I'm never quite sure just who is participating in  "art's general discourse"
(other than I know it's not me) -- but assuming that partipants include the
directors of those institutions with the largest budgets, my local art museum,
the Art Institute, must be one of them -- and for them photography is the ONLY
process by which the generation born after 1950 may present recognizable
images of the world.  Large scale photography has completely replaced
landscape and figure painting, so if there any notable new figure painters
(Jeremy Lipking, Vincent Desiderio, Bo Bartlett) they are not going to be
shown as a hot new photographer would be.

Why has this happened ?

I guess Saul has offered as good an explanation as any -- but he has neglected
to mention one important quality that  the western artistic tradition shares
with many others in Asia, Africa, and Pre-Columbian America:  the making of
forms that are drawn.  Saul does mention the "hand made" -- but that's only
part of the story, since hands  can also copy photographs.  What's really
important is the drawing -- not  as in merely making lines --but as in pulling
(rather than mechanically or chemically generating) a form into shape (whether
it is recognizable as some thing or not).

There are special qualities about drawing -- and they are not necessarily
apparent to people unless they choose to pay attention to them.
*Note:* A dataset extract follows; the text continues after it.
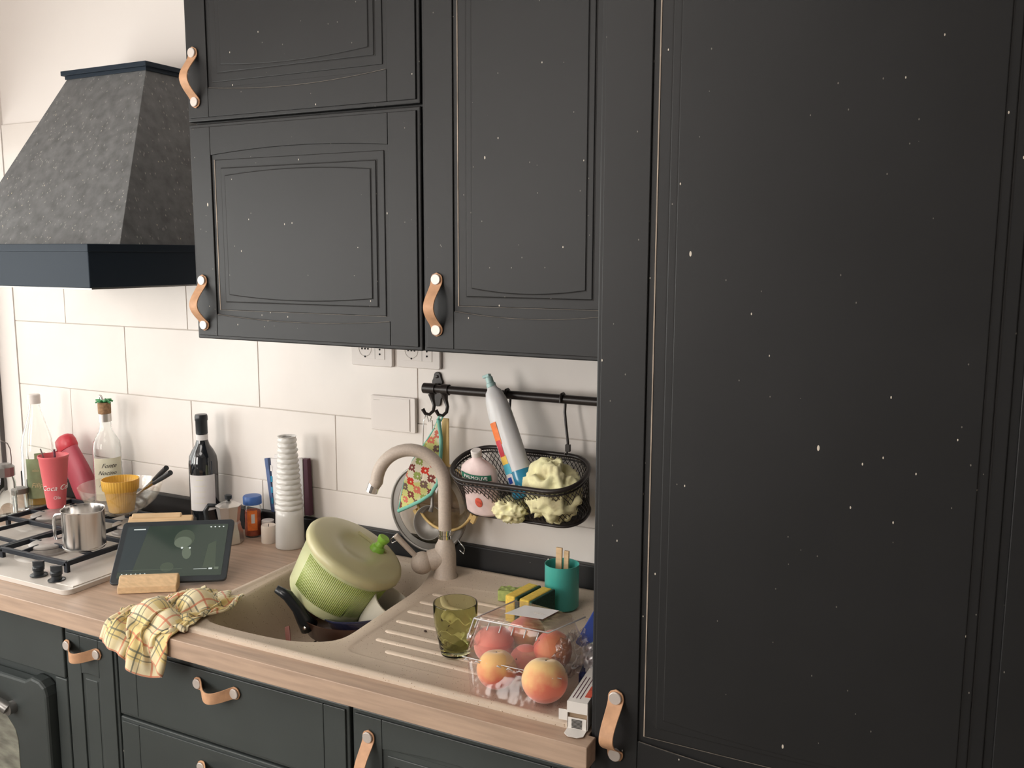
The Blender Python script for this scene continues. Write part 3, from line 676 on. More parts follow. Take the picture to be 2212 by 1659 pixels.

The part of recent art history that Saul is neglecting is the marginalization
of drawing - where the proliferation of mechanical images is so ubiquitous, an
intelligent, well educated viewer, like Geoff, for example, may not even be
able to distinguish between an image that is drawn (a Wyeth painting) from one
that is not (any photograph)

The same thing, presumably, with the well-educated curators of my local
museum.

They simply cannot see the special qualities of a good  figure painting and
quite  possibly, like William regarding "stupid color" , they acknowledge no
such thing.  And so they show new photography, instead of new figure painting.
(although, interestingly enough, when showing historical photography, a
current exhibit shows Cartier-Bresson and Andre Kertesz side by side with
drawings by their contemporaries in Paris: Picasso, Mattisse, and Lhote.

Good thing Picasso was born over a hundred years ago -- or actually -- a good
thing for me -- because if he were born after 1950, artworld climber that he
was, he would probably be a photographer.